1 Ekim 2010 Cuma

Geç Kalınmadı Mı?


Servet Çetin'in kadroya alınmamasını biliyorsunuzdur. Galatasaray'ın yıllardır çektiği, iyi giderken mutlaka patlak veren konusu yerli oyuncuların egolarıdır. Bazı futbolcular kendi kendine düzelir, bazıları futbolu bıraksa da düzelmez.

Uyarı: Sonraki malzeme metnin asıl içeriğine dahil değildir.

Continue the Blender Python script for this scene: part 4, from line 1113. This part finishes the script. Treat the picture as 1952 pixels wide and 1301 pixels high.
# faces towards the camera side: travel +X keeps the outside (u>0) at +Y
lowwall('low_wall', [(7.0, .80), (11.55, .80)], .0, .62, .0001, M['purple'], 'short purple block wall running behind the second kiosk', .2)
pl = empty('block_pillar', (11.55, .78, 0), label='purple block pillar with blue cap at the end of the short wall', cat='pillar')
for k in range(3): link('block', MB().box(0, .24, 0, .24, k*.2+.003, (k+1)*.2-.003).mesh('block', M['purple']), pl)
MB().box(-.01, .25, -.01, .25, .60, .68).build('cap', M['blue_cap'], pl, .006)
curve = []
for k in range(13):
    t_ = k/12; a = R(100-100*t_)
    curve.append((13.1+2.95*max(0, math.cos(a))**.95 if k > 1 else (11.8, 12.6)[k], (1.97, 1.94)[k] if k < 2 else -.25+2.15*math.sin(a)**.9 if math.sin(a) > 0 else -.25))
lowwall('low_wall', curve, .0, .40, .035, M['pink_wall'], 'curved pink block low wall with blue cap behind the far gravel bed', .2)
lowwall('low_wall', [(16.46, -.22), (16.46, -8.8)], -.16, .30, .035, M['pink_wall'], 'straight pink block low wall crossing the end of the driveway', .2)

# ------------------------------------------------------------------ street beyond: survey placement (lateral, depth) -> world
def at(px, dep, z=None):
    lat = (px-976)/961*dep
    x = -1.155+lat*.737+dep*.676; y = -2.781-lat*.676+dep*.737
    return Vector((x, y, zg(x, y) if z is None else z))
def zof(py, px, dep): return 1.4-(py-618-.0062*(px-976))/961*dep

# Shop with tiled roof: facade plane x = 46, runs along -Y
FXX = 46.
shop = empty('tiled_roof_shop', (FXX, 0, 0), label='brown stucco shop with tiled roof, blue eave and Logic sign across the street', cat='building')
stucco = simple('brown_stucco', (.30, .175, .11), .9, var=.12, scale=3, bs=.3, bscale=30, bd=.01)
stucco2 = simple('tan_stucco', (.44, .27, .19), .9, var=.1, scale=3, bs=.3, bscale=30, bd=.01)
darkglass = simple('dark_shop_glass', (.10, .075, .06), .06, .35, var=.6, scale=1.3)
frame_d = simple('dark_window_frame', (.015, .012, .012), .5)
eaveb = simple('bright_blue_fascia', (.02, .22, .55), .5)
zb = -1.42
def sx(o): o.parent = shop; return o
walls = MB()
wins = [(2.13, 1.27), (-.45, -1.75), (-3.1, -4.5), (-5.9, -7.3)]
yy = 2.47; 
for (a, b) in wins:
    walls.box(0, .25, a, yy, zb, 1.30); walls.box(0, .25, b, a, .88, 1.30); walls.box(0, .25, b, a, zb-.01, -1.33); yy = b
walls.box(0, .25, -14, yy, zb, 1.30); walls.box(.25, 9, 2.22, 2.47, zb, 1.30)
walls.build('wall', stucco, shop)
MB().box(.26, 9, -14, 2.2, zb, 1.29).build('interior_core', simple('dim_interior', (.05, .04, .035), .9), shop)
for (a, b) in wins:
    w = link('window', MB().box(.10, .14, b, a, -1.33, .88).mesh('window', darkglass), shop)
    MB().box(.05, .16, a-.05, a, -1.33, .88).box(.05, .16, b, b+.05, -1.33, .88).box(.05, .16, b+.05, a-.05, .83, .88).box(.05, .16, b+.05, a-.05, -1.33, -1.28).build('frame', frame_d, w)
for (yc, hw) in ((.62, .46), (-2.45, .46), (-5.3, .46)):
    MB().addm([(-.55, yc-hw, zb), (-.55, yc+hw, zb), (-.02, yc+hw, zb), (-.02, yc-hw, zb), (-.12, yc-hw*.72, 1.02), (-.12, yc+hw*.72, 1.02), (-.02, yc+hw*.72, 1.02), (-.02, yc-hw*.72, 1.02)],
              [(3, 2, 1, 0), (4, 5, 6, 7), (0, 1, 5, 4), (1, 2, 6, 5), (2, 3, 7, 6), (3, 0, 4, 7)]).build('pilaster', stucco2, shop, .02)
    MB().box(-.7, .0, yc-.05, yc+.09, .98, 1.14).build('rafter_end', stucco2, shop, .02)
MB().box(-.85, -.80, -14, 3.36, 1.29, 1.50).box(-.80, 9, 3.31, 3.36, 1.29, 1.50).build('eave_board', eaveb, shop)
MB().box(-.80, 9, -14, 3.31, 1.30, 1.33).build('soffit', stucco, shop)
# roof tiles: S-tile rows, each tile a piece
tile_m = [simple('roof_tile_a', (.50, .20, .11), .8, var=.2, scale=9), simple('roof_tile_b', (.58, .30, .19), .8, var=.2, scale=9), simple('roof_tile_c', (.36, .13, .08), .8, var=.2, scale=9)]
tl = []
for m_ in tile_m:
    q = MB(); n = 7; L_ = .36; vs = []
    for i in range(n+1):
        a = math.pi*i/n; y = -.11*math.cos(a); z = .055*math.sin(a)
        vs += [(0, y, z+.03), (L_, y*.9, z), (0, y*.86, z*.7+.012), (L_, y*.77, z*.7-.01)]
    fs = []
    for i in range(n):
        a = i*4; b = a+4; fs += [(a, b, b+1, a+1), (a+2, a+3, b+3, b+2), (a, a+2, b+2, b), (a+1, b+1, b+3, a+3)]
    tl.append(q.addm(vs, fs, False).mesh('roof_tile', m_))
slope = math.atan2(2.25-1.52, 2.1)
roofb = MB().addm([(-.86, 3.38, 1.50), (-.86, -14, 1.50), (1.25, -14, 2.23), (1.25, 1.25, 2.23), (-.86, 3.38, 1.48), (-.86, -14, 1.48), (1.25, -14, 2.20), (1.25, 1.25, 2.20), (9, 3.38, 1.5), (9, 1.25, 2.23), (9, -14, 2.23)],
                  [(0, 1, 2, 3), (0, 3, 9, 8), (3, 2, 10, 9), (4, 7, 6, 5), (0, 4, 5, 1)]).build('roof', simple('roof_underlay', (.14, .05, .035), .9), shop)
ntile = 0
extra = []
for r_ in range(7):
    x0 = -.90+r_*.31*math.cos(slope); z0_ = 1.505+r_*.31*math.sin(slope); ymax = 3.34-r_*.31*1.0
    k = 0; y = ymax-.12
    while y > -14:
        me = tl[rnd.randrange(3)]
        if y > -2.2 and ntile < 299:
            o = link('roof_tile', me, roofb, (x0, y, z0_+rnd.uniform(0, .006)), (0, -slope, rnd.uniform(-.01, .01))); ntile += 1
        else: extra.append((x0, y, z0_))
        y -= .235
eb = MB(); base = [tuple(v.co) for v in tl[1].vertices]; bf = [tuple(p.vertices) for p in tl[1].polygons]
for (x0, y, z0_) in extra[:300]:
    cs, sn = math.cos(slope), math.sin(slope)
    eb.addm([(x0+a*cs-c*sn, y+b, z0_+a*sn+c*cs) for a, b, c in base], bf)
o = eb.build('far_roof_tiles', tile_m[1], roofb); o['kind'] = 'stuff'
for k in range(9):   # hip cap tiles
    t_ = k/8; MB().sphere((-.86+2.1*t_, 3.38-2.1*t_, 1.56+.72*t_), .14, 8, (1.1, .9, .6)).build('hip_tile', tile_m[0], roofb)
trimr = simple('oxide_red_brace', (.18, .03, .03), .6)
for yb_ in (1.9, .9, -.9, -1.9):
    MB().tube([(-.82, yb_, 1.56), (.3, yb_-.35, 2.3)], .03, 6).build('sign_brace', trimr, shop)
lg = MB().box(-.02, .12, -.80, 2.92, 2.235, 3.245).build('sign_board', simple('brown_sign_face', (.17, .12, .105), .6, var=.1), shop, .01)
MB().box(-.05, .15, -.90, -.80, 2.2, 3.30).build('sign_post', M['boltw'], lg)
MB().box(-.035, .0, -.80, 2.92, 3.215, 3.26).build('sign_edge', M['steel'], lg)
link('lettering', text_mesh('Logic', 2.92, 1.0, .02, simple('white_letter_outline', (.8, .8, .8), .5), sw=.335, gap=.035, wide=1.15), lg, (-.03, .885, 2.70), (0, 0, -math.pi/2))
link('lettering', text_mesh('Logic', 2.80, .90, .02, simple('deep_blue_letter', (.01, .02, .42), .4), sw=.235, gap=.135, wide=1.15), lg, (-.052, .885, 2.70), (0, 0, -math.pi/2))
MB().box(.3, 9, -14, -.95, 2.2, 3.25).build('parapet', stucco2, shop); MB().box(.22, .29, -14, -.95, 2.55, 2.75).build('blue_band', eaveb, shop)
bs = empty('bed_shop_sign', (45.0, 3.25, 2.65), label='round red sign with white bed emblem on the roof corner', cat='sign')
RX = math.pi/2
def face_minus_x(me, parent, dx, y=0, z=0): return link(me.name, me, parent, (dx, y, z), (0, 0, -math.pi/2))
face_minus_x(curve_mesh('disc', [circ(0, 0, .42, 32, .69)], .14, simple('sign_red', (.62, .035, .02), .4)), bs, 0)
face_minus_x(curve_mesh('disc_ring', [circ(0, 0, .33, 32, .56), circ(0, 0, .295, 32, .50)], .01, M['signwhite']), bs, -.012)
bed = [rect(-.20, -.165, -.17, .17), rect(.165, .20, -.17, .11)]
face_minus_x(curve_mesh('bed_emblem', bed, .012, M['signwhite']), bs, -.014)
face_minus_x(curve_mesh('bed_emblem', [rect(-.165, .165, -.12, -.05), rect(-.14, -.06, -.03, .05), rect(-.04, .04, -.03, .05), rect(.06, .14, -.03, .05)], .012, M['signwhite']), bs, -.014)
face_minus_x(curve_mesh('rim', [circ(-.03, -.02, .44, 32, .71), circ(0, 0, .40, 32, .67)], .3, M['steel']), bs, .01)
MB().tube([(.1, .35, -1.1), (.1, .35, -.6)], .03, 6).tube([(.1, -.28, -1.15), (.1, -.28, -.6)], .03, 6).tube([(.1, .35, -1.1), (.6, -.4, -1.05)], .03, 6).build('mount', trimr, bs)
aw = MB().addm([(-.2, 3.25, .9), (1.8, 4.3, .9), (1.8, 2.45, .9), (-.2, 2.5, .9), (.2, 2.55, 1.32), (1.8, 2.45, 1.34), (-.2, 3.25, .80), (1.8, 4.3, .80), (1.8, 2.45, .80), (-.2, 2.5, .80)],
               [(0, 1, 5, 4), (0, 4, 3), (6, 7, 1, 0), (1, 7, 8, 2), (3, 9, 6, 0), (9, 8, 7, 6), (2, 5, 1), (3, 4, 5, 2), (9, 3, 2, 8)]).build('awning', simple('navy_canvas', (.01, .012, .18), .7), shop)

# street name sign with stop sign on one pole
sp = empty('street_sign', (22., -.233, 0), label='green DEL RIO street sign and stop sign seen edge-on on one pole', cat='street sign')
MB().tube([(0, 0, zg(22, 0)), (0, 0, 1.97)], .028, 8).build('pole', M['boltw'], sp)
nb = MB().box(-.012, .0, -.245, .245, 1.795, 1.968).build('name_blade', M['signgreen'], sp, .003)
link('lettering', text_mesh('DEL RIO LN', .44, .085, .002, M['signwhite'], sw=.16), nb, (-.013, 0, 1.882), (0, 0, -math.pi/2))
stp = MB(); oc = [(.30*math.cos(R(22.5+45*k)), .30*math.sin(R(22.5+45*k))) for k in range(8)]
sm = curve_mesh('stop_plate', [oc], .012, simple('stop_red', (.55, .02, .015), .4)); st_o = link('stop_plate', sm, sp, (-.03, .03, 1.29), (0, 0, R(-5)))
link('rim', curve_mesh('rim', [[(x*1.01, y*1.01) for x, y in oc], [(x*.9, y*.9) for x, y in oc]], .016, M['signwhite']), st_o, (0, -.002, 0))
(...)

Birisi "Galatasaray keşke beni satılığa koysa.." deme cüretinde bulunur, birisi futbolu bırakmasına rağmen hala "Kırgınım." der. Bu egoları biraz sorunda çıksa yönetebilen bir adamdı Fatih Terim. Sert bir hocaydı. Gerekirse Galatasaray'ın en önemli adamını, Florya'ya bile almayacak kadar söz sahibiydi. Fakat o bile Hakan Şükür ile jeep krizi yaşamıştı.

Geçmişten bugüne geldiğimizde ise Servet sorunu tekrar ortaya çıktı. Yukarıda da söylediğimiz gibi Servet'in garip bir egosu var. Ben profesyonelim adıyla istediğini söyleme cüretinde bulunuyor. Oysa ki Servet'i bugün buraya getiren Galatasaray'dır. Sivasspor'da istediği kadar iyi oynasın hangi Avrupa kulübü teklif yapardı Servet'e? Veya Galatasaray'dan başka hangi takım Fenerbahçe rezilliğinden sonra güvenirdi Servet'e?

Ama işler öyle olmuyor. Kalkıp beni keşke satsalar diyebiliyor bir adam. İşte o gün kadro dışı bırakılması gereken adam, sene başında Galatasaray'ı yakan, bir çok hata yapan adam bugün, sonunda kadro dışı. Evet iyi oynarken, savunma çok iyi oturmuşken saha içi performansı etkileyecek bir karar. Fakat sorun zaten sahadışı olduğu için, Florya'da yerliler padişah gibi olduğu için böyle bir karar alınması gereken bir karardı. İyi de oldu. Karabükspor'a kaybedebilir Galatasaray. Fakat Servet'e biat edip sezonları kaybetmekten her zaman için daha iyidir. Taraftar çağırınca gitmeyen, taktik disiplinden çok çok uzak bir adam zaten Servet. He çok iyi de bir stoperdir. Adı üstünde yani. Başarılı bir defans bilgisi yoktur, pozisyon hatası bolca yapar ki çok konuşmuştuk bu blogda hatalarını, ama müthiş de adam durdurur. İlk hamleleri genellikle isabetlidir ve sahada inatçı bir adamdır Servet. Zaten bu inadı onun ismini Avrupa'da duyurmuştur. Fiziksel olarak üst düzey olduğundan bahsetmeye bile gerek yok.

Fakat iş sadece bunlarla bitmiyor. Öncelikle bir adam kendini armanın, yönetimin, teknik direktörün önünde görmemeli. Onun yeri gerekirse yedek kulübesidir, gerekirse tribündür, gerekirse de ilk 11'dir. Rijkaard tekrar Servet'e şans vermeye başlamışken, onlarca saçmasapan açıklamasına rağmen formayı teslim etmişken Servet hala antrenmanda Rijkaard gibi birini bile kadrodışı bırakma hamlesine mecbur ediyorsa diyecek hiçbir şey yok.

Umarım yönetim bir baskı vs. uygulayıp bu karardan döndürmez teknik direktörü. Zamanında Sabri'de bu duruma düşmüştü fakat Sabri, Galatasaraylı'dır. Onun önceliği Galatasaray'dır. O kadrodışı konumdan çıkıp affedildiğinde akıllanıp bugünkü durumuna kadar yükselmiştir. Servet ise kendi deyimiyle profesyoneldir. Chelsea oyuncusu John Terry'den farkının olmadığını zanneder. Bu yüzden Servet'in affedilmemesi şarttır.

Çok geç alınmış bir karar olsa da, muhtemelen Karabükspor maçında defansın hataları olacak olsa da takım içi disiplin için, daha iyi bir Galatasaray için atılmış iyi bir adımdır.

Not: Bu yazı Servet'in kadrodışı kalma sebebi yedek/as takım konusunda Rijkaard'la tartışığı haberinden yola çıkılarak yazıldı. Servet konusunda benim fikirlerim zaten bellidir. Fakat asıl sebebi veya kadrodışı kalıp kalmadığını bu akşam Rijkaard'ın ağzından duyabiliriz sanırım. O zaman yazıya ekleme yaparız.